According to Dr. Marwa El-Sayed, assistant professor of civil engineering and the director of Embry-Riddle’s Sustainability and Environmental Engineering Lab (SEEL), the project leverages Embry-Riddle’s expertise in aviation and engineering to investigate a low-cost solution to better monitor air quality and atmospheric pollution. Dr. El-Sayed set forth the project seeks to implement the three pillars of sustainability—social sustainability, economic sustainability, and environmental sustainability—to characterize air quality using various low-cost sensors in three different modes. Currently, such sensors are expensive, require high-degrees of maintenance, and are suitable only for ground-based measurements.

“This study has the potential to produce viable systems to be used by the public, and systems to be implemented in manned and unmanned vehicles,” Dr. El-Sayed asserted.

Students and faculty from Embry-Riddle’s departments of civil engineering, mechanical engineering, and aeronautical science are collaborating on the research. A student organization known as MOVE UAS is also involved. Collectively, the contributing groups have set out to integrate, test and implement the sensors vis-à-vis extant UAS systems.

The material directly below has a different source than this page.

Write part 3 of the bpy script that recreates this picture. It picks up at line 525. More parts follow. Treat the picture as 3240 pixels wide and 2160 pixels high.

Dr. Kevin Adkins, Embry-Riddle associate professor of aeronautical science and director of the university’s Unmanned Vehicle and Atmospheric Investigation Lab, remarked: “Appreciably spaced surface observations of air-quality can now be easily supplemented by uncrewed aircraft systems that provide high-resolution three-dimensional observations.”

Embry-Riddle student and UAS team civil engineering lead Andres Munevar stated the project builds on the work of past students who conducted air-quality testing, which included attaching sensors to a weather balloon.

“We want this to become long-term research,” Munevar enthused. “We look at this as a small portion of what’s to come.”